Thứ Tư, 15 tháng 5, 2013

 Money-mad teens will do anything for money
DEREK MILROY
 
Imagine you are a father or mother relaxing at home believing that you are safe in the knowledge that your two teenage girls are upstairs, having harmless fun with friends on social networking sites.
But you have had a nagging doubt for a while and decide to keep an eye on them once in a while. They are impressionable young girls after all who can get themselves into trouble with amorous young males, if they are not careful.
You have managed to secretly join their friends’ list and decide to see what is going on. You log on to your smartphone and there standing before you is your worst nightmare.
Your daughter - nude. Now that is bad enough but not only is she naked but she is offering herself for sale to any bidder able to come up with VND4 million. Two hundred dollars to go in a cheap hotel room with your little angel. Two hundred dollars. You can just imagine how they would feel.
This is not just scaremongering, though, this is happening in Vietnam right now. So come back from behind the curtains parents, wake up to the reality of social networking and real life. You might think you know what your sons and daughters are doing online but you don’t know the half of it.

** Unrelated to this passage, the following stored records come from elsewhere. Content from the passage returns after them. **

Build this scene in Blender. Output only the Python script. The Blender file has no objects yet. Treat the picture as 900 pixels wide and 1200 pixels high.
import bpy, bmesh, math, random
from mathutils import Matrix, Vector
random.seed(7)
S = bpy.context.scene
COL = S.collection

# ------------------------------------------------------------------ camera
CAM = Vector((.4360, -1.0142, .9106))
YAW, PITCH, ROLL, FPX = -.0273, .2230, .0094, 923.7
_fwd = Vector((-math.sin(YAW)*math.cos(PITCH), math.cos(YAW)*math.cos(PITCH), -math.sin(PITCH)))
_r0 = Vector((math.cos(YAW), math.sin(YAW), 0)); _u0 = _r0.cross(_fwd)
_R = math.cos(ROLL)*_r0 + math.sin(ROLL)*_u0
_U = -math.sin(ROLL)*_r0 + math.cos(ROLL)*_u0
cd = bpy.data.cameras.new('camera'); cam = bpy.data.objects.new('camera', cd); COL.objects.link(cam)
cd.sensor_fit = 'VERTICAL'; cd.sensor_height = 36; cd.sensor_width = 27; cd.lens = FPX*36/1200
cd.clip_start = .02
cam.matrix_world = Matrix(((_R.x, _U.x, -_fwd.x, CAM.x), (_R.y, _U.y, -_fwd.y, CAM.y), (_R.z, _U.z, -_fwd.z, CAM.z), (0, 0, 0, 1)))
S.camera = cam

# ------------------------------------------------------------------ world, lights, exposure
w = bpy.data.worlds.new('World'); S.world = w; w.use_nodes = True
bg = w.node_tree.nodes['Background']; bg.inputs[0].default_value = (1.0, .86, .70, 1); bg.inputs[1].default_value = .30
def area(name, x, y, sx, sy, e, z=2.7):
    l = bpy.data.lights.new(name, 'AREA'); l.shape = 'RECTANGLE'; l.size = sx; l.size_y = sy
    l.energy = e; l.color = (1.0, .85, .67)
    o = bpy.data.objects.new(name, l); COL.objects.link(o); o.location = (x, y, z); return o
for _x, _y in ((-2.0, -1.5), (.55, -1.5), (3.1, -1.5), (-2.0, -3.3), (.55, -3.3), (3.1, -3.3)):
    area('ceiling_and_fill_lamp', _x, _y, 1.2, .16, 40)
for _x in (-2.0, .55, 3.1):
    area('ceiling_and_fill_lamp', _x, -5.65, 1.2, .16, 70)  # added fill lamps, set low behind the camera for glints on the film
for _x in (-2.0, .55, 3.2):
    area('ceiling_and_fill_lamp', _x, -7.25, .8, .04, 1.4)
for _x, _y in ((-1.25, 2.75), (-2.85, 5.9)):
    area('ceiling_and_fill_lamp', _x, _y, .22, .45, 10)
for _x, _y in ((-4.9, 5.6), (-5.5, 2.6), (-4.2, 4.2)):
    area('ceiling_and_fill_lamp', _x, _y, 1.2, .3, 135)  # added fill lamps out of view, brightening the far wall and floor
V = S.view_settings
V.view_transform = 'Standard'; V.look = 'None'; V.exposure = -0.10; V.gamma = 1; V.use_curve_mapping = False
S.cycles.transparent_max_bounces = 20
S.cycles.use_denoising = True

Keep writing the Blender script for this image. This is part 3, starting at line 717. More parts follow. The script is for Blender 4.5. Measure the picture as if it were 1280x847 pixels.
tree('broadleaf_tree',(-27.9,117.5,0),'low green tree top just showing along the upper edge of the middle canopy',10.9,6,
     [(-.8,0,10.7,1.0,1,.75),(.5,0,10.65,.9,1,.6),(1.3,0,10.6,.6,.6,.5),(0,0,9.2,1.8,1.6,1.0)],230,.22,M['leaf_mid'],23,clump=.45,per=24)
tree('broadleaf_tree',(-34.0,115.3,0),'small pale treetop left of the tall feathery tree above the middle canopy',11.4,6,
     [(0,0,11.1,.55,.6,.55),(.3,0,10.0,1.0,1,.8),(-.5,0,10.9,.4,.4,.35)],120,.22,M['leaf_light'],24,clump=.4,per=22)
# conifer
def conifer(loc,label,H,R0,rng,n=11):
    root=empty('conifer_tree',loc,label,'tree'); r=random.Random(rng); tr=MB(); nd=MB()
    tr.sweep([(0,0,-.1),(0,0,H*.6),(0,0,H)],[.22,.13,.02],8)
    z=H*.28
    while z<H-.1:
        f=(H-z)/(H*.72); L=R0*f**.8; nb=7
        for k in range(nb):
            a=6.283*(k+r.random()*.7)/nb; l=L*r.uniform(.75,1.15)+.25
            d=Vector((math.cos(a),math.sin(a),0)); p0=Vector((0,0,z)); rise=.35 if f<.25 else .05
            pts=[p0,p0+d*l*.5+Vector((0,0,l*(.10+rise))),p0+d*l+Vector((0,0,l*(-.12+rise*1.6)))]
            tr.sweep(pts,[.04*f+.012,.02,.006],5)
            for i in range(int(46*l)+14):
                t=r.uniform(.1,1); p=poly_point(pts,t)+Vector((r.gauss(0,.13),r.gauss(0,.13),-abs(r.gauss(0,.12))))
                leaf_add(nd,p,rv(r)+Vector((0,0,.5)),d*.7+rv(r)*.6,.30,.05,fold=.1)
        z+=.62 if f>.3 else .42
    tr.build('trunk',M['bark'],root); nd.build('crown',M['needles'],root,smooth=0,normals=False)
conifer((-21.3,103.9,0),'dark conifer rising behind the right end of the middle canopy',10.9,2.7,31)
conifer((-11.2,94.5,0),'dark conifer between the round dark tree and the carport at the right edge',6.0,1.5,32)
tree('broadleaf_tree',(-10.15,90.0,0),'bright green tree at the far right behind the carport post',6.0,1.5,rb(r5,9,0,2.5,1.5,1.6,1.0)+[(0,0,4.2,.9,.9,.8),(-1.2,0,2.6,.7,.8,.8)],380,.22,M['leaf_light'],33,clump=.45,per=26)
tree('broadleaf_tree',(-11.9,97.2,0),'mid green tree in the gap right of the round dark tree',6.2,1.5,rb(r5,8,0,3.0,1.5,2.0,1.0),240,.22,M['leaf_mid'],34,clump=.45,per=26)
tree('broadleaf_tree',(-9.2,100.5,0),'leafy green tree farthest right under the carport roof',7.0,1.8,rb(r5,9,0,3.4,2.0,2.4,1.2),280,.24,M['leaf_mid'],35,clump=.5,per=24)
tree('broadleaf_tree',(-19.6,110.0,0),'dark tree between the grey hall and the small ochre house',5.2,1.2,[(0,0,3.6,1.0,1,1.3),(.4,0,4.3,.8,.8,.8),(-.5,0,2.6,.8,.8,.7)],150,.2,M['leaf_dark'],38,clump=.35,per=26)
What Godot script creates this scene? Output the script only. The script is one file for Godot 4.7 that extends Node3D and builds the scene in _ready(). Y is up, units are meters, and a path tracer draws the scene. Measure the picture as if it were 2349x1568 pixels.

I shudder to think how I would cope with bringing up teenagers, some even younger these days, desperately wanting mobile phones, Ipads and with them comes access to the internet and the awaiting beasts, lurking behind the personas of similar aged boys as they get ready to groom young boys and girls.
In some ways, I am actually glad I am not a parent when you see headlines like the ones that rocked a nation to its core recently when a 20-year-old Facebook madam was revealed to Vietnam.
Hanoi police arrested Do Thi Huyen who was charged with running a prostitution ring on Facebook – the first case of its kind on the social networking site in this country.
Huyen, the young madam, uploaded sexually explicit images of herself and her business associates on the site. According to Tien Phong, customers were given a price after they chose a girl they like and the only stipulation is that they take the girls to at least a three-star hotel. These girls are not that cheap.
The girls allegedly charged VND4 million (US$200) for sexual services, one million ($50) of which went to Huyen for her advertising services, not bad eh, according to police.
After watching her in action online for about four weeks, the police nabbed Huyen and an associate soliciting themselves at a hotel on Mai Hac De Street, Hai Ba Trung District last month.
However, according to a senior police source on Tien Phong, prostitutes only get administrative fines
for advertising or selling themselves. In this particular case, they were fined only VND100,000 ($5) to VND300,000 ($15).
Hardly a deterrent when they can make that kind of money in seconds.
I had a discussion the other day with a group of friends, when one piped up to claim that any photograph that you post online on Facebook, the company automatically owns fifty per cent of the copyright.
So what happens if one of these social networking firms has the ‘copyright’ to a nude picture of an underage girl? They are supposed to be monitoring these pages after all.
Pornography, sexual images and nudity is now rampant on Facebook in Vietnam, with most of the account users young people, including teenagers. They post nude images of themselves or with girlfriends or boyfriends to attract ‘likes’ from the online community. The likes obsession is not as weird as it sounds, as the more likes you have on your page, then you can maybe start to make money from advertising.
Some even promise that they will keep posting sex clips if they receive 30,000 ‘likes’. In another case last week a young man named Manh Tran posted pictures of himself and his girlfriend wrapped in a bath towel with the caption, “If we get 30k ‘likes’ we will post our clip, OK darling?”
After a couple of days, the image had received over 30,000 ‘likes’.
These pages are not hard to find as if you type in nguoi lon (adult) orlau xanh (brothel), hundreds of
community pages appear, with numerous sexual pictures and stories.
On a locally-based site a female user named Yen Nhi posted a linkClip nong sinh vien vao hotel (Hot clip of students in hotel). Nhi’s page has 4.5 million members.
Similar groups and communities have mushroomed on social networks, where a user only needs a few minutes to set up their own page.
This shock news again brought it home to parents whose worst fears are being realized on a daily basis. They cannot control what goes on online. They just have to hope and pray that they have brought up their children well enough to make the right decisions for themselves.
In Vietnam, though, it seems to some that money is everything and it doesn’t matter what some young people have to do, they will literally do anything for money.